My other major complaint with alcohol ads in Cambodia simply has to do with esthetics. It totally uglifies the country to have ubiquitous beer posters marring the countryside and city entertainment districts. At one point I thought of taking a nighttime picture of Street 136, but then when I looked I realized all you would see was lighted beer signs. Tacky, trashy, ugly as sin is what comes to mind.
Instead of interesting, artistic, catchy logos individually designed and created for each bar, you have a line of beer signs all in similar colors since all three main brews are very close in the impression they give. And what do the bar owners get for trashing the visual scene? They get a free sign in which the top half is beer ad and in the other half the Khmer name is much larger than the English; by law the Khmer is supposed to be three times the size of the English. When making your own sign you can fudge on that requirement. The part that means anything to the bar’s promotion comes down to about a third of the sign’s area. For that they save a big $50; the cost of a sign without the beer ad top. They pay tens of thousands of dollars to create a really nice looking bar and then allow it to be totally tackified to save a lousy fifty bucks. But maybe people don’t realize how cheap they are; well now you know.

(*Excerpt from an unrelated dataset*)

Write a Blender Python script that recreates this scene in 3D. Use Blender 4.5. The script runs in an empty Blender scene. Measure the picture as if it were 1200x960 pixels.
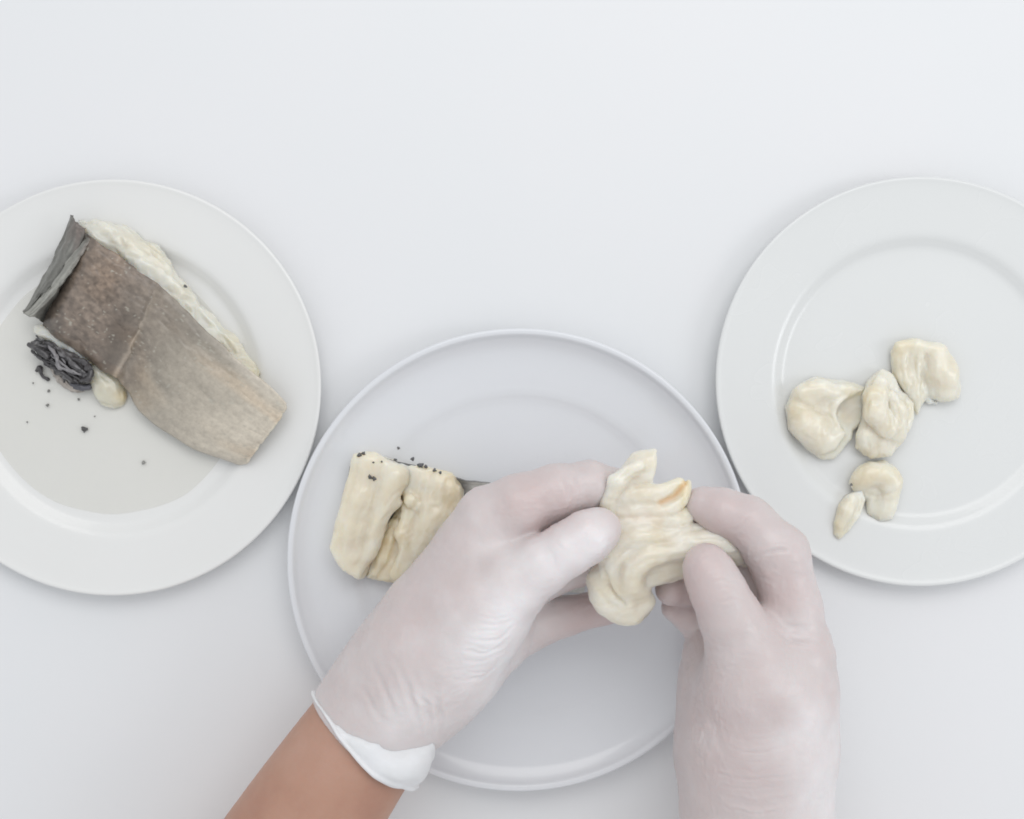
import bpy, math
import numpy as np
from mathutils import Vector

# ------------------------------------------------------------------ camera, world, lights
scene = bpy.context.scene
CAM_H = 0.75            # lens height above the table, metres
S = 0.0005              # metres on the table per photo pixel

cam_data = bpy.data.cameras.new('camera')
cam = bpy.data.objects.new('camera', cam_data)
scene.collection.objects.link(cam)
cam.location = (0, 0, CAM_H)
cam.rotation_euler = (0, 0, 0)
cam_data.sensor_width = 36
cam_data.lens = 45
cam_data.clip_start = 0.01
cam_data.clip_end = 50
scene.camera = cam

world = bpy.data.worlds.new('World')
scene.world = world
world.use_nodes = True
bg = world.node_tree.nodes['Background']
bg.inputs['Color'].default_value = (0.94, 0.965, 1.0, 1)
bg.inputs['Strength'].default_value = 0.735

def area(name, loc, target, sx, sy, power, col):
    d = bpy.data.lights.new(name, 'AREA')
    d.shape = 'RECTANGLE'; d.size = sx; d.size_y = sy; d.energy = power; d.color = col
    o = bpy.data.objects.new(name, d)
    scene.collection.objects.link(o)
    o.location = loc
    o.rotation_euler = (Vector(target) - Vector(loc)).to_track_quat('-Z', 'Y').to_euler()
    return o
area('window_light', (0.25, 1.00, 1.62), (0.0, 0.0, 0), 1.9, 1.0, 11.2, (1.0, 0.985, 0.97))
area('side_light', (1.5, -0.15, 1.15), (0.0, 0.0, 0), 0.45, 0.6, 3.2, (0.95, 0.975, 1.0))

vs = scene.view_settings
vs.view_transform = 'Standard'; vs.look = 'None'; vs.gamma = 1.0; vs.exposure = 0.06
vs.use_curve_mapping = False
scene.cycles.max_bounces = 10
scene.cycles.filter_width = 1.8

# ------------------------------------------------------------------ helpers
rng = np.random.default_rng(7)

def K(z):                       # metres per photo pixel at height z (cm)
    return S * (CAM_H - z * 0.01) / CAM_H

def P(px, py, z=0.0):           # photo pixel + height in cm -> world point
    k = K(z)
    return np.array([(px - 600) * k, (480 - py) * k, z * 0.01])

def to_px(v):
    k = S * (CAM_H - v[:, 2]) / CAM_H
    return np.stack([600 + v[:, 0] / k, 480 - v[:, 1] / k], 1)

def _hash(i, j, k, seed):
    n = (i.astype(np.int64) * 374761393 + j.astype(np.int64) * 668265263 + k.astype(np.int64) * 2147483647 + seed * 974711) & 0xffffffff
    n = ((n ^ (n >> 13)) * 1274126177) & 0xffffffff
    n = (n ^ (n >> 16)) & 0xffffff
    return n / float(0xffffff)

def noise(p, scale, seed=0):    # value noise -1..1 at points p (n,3)
    q = p * scale
    f = np.floor(q); t = q - f; t = t * t * t * (t * (t * 6 - 15) + 10)
    i, j, k = f[:, 0].astype(np.int64), f[:, 1].astype(np.int64), f[:, 2].astype(np.int64)
    r = 0
    for dx in (0, 1):
        wx = t[:, 0] if dx else 1 - t[:, 0]
        for dy in (0, 1):
            wy = t[:, 1] if dy else 1 - t[:, 1]
            for dz in (0, 1):
                wz = t[:, 2] if dz else 1 - t[:, 2]
                r = r + wx * wy * wz * _hash(i + dx, j + dy, k + dz, seed)
    return r * 2 - 1

def fbm(p, scale, octs=3, seed=0):
    r = 0; a = 1; tot = 0
    for o in range(octs):
        r = r + a * noise(p + o * 0.37, scale * 2 ** o, seed + o); tot += a; a *= 0.5
    return r / tot

def link(name, me, mat, parent=None):
    o = bpy.data.objects.new(name, me)
    scene.collection.objects.link(o)
    if mat is not None: me.materials.append(mat)
    if parent is not None: o.parent = parent
    return o

def mesh_np(name, verts, quads, smooth=True):
    me = bpy.data.meshes.new(name)
    nv, nf = len(verts), len(quads)
    me.vertices.add(nv); me.vertices.foreach_set('co', np.asarray(verts, np.float32).ravel())
    w = quads.shape[1]
    me.loops.add(nf * w); me.loops.foreach_set('vertex_index', np.asarray(quads, np.int32).ravel())
    me.polygons.add(nf); me.polygons.foreach_set('loop_start', np.arange(0, nf * w, w, dtype=np.int32))
    me.update(calc_edges=True); me.validate()
    me.polygons.foreach_set('use_smooth', np.full(nf, smooth, dtype=bool))
    return me

def set_col(me, cols):
    a = me.color_attributes.new('Col', 'FLOAT_COLOR', 'POINT')
    c = np.ones((len(cols), 4), np.float32); c[:, :3] = cols
    a.data.foreach_set('color', c.ravel())

def vnormals(v, q):
    n = np.zeros_like(v)
    a, b, c = v[q[:, 0]], v[q[:, 1]], v[q[:, 2]]
    d = v[q[:, -1]]
    fn = np.cross(c - a, d - b)
    for i in range(q.shape[1]):
        np.add.at(n, q[:, i], fn)
    return n / (np.linalg.norm(n, axis=1, keepdims=True) + 1e-12)

def catmull(pts, n):
    pts = np.asarray(pts, float)
    m = len(pts)
    t = np.linspace(0, m - 1, n)
    i = np.clip(np.floor(t).astype(int), 0, m - 2); u = (t - i)[:, None]
    p0 = pts[np.clip(i - 1, 0, m - 1)]; p1 = pts[i]; p2 = pts[i + 1]; p3 = pts[np.clip(i + 2, 0, m - 1)]
    return 0.5 * (2 * p1 + (p2 - p0) * u + (2 * p0 - 5 * p1 + 4 * p2 - p3) * u ** 2 + (3 * p1 - p0 - 3 * p2 + p3) * u ** 3)

# --- signed distance sculpting on a grid, meshed with surface nets
class Field:
    def __init__(self, lo, hi, h):
        self.lo = np.asarray(lo, float); self.h = h
        self.n = np.ceil((np.asarray(hi) - self.lo) / h).astype(int) + 1
        self.f = np.full(self.n, 0.02, np.float32)
    def block(self, lo, hi):
        a = np.clip(np.floor((np.asarray(lo) - self.lo) / self.h).astype(int), 0, self.n - 1)
        b = np.clip(np.ceil((np.asarray(hi) - self.lo) / self.h).astype(int) + 1, 1, self.n)
        ax = [(self.lo[i] + self.h * np.arange(a[i], b[i])).astype(np.float32) for i in range(3)]
        return tuple(slice(a[i], b[i]) for i in range(3)), ax[0][:, None, None], ax[1][None, :, None], ax[2][None, None, :]
    def merge(self, sl, d, k):
        if d.size == 0: return
        g = self.f[sl]
        hh = np.maximum(k - np.abs(g - d), 0) / k
        self.f[sl] = np.minimum(g, d) - hh * hh * k * 0.25
    def cone(self, a, b, r1, r2, k=0.004, flat=None, carve=False):
        # round cone from a to b; flat=(axis vector, factor) squashes along that axis
        a = np.asarray(a, float); b = np.asarray(b, float)
        R = max(r1, r2); pad = k + 4 * self.h
        sl, X, Y, Z = self.block(np.minimum(a, b) - R - pad, np.maximum(a, b) + R + pad)
        px, py, pz = X - a[0], Y - a[1], Z - a[2]
        ba = b - a
        sc = 1.0
        if flat is not None:
            ax = np.asarray(flat[0], float); ax /= np.linalg.norm(ax); fac = flat[1]
            dt = (px * ax[0] + py * ax[1] + pz * ax[2]) * (1 / fac - 1)
            px, py, pz = px + dt * ax[0], py + dt * ax[1], pz + dt * ax[2]
            ba = ba + ax * (ba @ ax) * (1 / fac - 1); sc = fac ** 0.5
        L2 = float(ba @ ba) + 1e-12
        t = np.clip((px * ba[0] + py * ba[1] + pz * ba[2]) / L2, 0, 1)
        dx, dy, dz = px - t * ba[0], py - t * ba[1], pz - t * ba[2]
        d = (np.sqrt(dx * dx + dy * dy + dz * dz) - (r1 + (r2 - r1) * t)) * sc
        if carve:
            g = self.f[sl]; d = -d
            hh = np.maximum(k - np.abs(g - d), 0) / k
            self.f[sl] = np.maximum(g, d) + hh * hh * k * 0.25
        else:
            self.merge(sl, d.astype(np.float32), k)
    def chain(self, nodes, k=0.004, flat=None, carve=False, sub=0):
        # nodes: (px, py, z cm, r px)
        if sub:
            nodes = [tuple(x) for x in catmull(nodes, sub)]
        for n0, n1 in zip(nodes[:-1], nodes[1:]):
            self.cone(P(*n0[:3]), P(*n1[:3]), n0[3] * K(n0[2]), n1[3] * K(n1[2]), k, flat, carve)
    def slab(self, poly, z0, z1, rnd=0.003, k=0.002, tilt=(0, 0), shrink=0.0):
        # extruded photo-pixel polygon between heights (cm), rounded edges; tilt raises top by cm per px
        zc = 0.5 * (z0 + z1)
        v = np.array([P(x, y, zc)[:2] for x, y in poly])
        c = v.mean(0)
        lo = np.append(v.min(0), min(z0, z1) * .01) - 0.006; hi = np.append(v.max(0), max(z0, z1) * .01 + 0.012) + 0.006
        sl, X, Y, Z = self.block(lo, hi)
        x = X[:, :, 0] + 0 * Y[:, :, 0]; y = Y[:, :, 0] + 0 * X[:, :, 0]
        d2 = np.full(x.shape, 1e9); sgn = np.ones(x.shape)
        m = len(v)
        for i in range(m):
            a, b = v[i], v[i - 1]
            ex, ey = b - a
            wx, wy = x - a[0], y - a[1]
            t = np.clip((wx * ex + wy * ey) / (ex * ex + ey * ey), 0, 1)
            d2 = np.minimum(d2, (wx - ex * t) ** 2 + (wy - ey * t) ** 2)
            c1 = y >= a[1]; c2 = y < b[1]; c3 = ex * wy > ey * wx
            allc = (c1 & c2 & c3) | (~c1 & ~c2 & ~c3)
            sgn = np.where(allc, -sgn, sgn)
        dp = (sgn * np.sqrt(d2) + rnd + shrink)[:, :, None]
        zt = (tilt[0] * (x - c[0]) + tilt[1] * (y - c[1]))[:, :, None]
        dz = np.abs(Z - zc * .01 - zt) - (abs(z1 - z0) * .005 - rnd)
        d = np.minimum(np.maximum(dp, dz), 0) + np.sqrt(np.maximum(dp, 0) ** 2 + np.maximum(dz, 0) ** 2) - rnd
        self.merge(sl, d.astype(np.float32), k)
    def cut(self, p, nrm):
        nrm = np.asarray(nrm, float); nrm /= np.linalg.norm(nrm)
        ax = [self.lo[i] + self.h * np.arange(self.n[i]) - p[i] for i in range(3)]
        d = nrm[0] * ax[0][:, None, None] + nrm[1] * ax[1][None, :, None] + nrm[2] * ax[2][None, None, :]
        self.f = np.maximum(self.f, d.astype(np.float32))
    def mesh(self):
        f = self.f; n = self.n
        s = f < 0
        cnt = np.zeros(n - 1, np.int8)
        for i in (0, 1):
            for j in (0, 1):
                for k in (0, 1):
                    cnt += s[i:n[0] - 1 + i, j:n[1] - 1 + j, k:n[2] - 1 + k]
        act = np.argwhere((cnt > 0) & (cnt < 8))
        idx = np.full(n - 1, -1, np.int32); idx[act[:, 0], act[:, 1], act[:, 2]] = np.arange(len(act))
        acc = np.zeros((len(act), 3)); num = np.zeros(len(act))
        cor = {}
        for i in (0, 1):
            for j in (0, 1):
                for k in (0, 1):
                    cor[i, j, k] = f[act[:, 0] + i, act[:, 1] + j, act[:, 2] + k].astype(float)
        for c0 in cor:
            for axx in range(3):
                if c0[axx] == 0:
                    c1 = list(c0); c1[axx] = 1; c1 = tuple(c1)
                    a, b = cor[c0], cor[c1]
                    m = (a < 0) != (b < 0)
                    t = np.where(m, a / np.where(np.abs(a - b) < 1e-12, 1, a - b), 0)
                    p = np.zeros((len(act), 3)) + np.array(c0)
                    p[:, axx] += t
                    acc += p * m[:, None]; num += m
        verts = self.lo + self.h * (act + acc / num[:, None])
        quads = []
        for axx in range(3):
            sl0 = [slice(None)] * 3; sl1 = [slice(None)] * 3
            sl0[axx] = slice(0, -1); sl1[axx] = slice(1, None)
            ch = s[tuple(sl0)] != s[tuple(sl1)]
            e = np.argwhere(ch)
            u, v = (axx + 1) % 3, (axx + 2) % 3
            ok = (e[:, u] > 0) & (e[:, v] > 0) & (e[:, u] < n[u] - 1) & (e[:, v] < n[v] - 1)
            e = e[ok]
            inside0 = s[e[:, 0], e[:, 1], e[:, 2]]
            def cell(du, dv):
                c = e.copy(); c[:, u] += du; c[:, v] += dv
                return idx[c[:, 0], c[:, 1], c[:, 2]]
            q = np.stack([cell(-1, -1), cell(0, -1), cell(0, 0), cell(-1, 0)], 1)
            q[~inside0] = q[~inside0][:, ::-1]
            quads.append(q)
        quads = np.concatenate(quads)
        quads = quads[(quads >= 0).all(1)]
        return verts, quads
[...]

I can see, for instance, a bar having a small lighted sign saying which beer it has on tap, but coasters, bar mats, umbrellas, posters, banners, large lighted signs and more? I can understand why local funky Khmer establishments would think a free sign is a great thing because they work on a really small margin and besides have no idea how hideous their beer-poster décor looks. They have no clue of how tasteless it is to cover the surface of all your walls with beer ads. But a westerner? C’mon man, ambiance, style, individuality and taste are important.
All that ranting aside, if you’re one of the many bar-owner friends of mine who’ve succumbed to the lure of a free sign, forgive me for being so indelicate. I realize it’s not always that easy to be different, to buck the trend since most people are doing it. Please don’t take it personally, it’s just part of venting my loathing of advertising in general. Money isn’t the root of all evil, advertising is.
While I can’t imagine that beer advertising will ever be completely banned in Cambodia, esthetically it would be a wonderful gift for Phnom Penh and the whole country.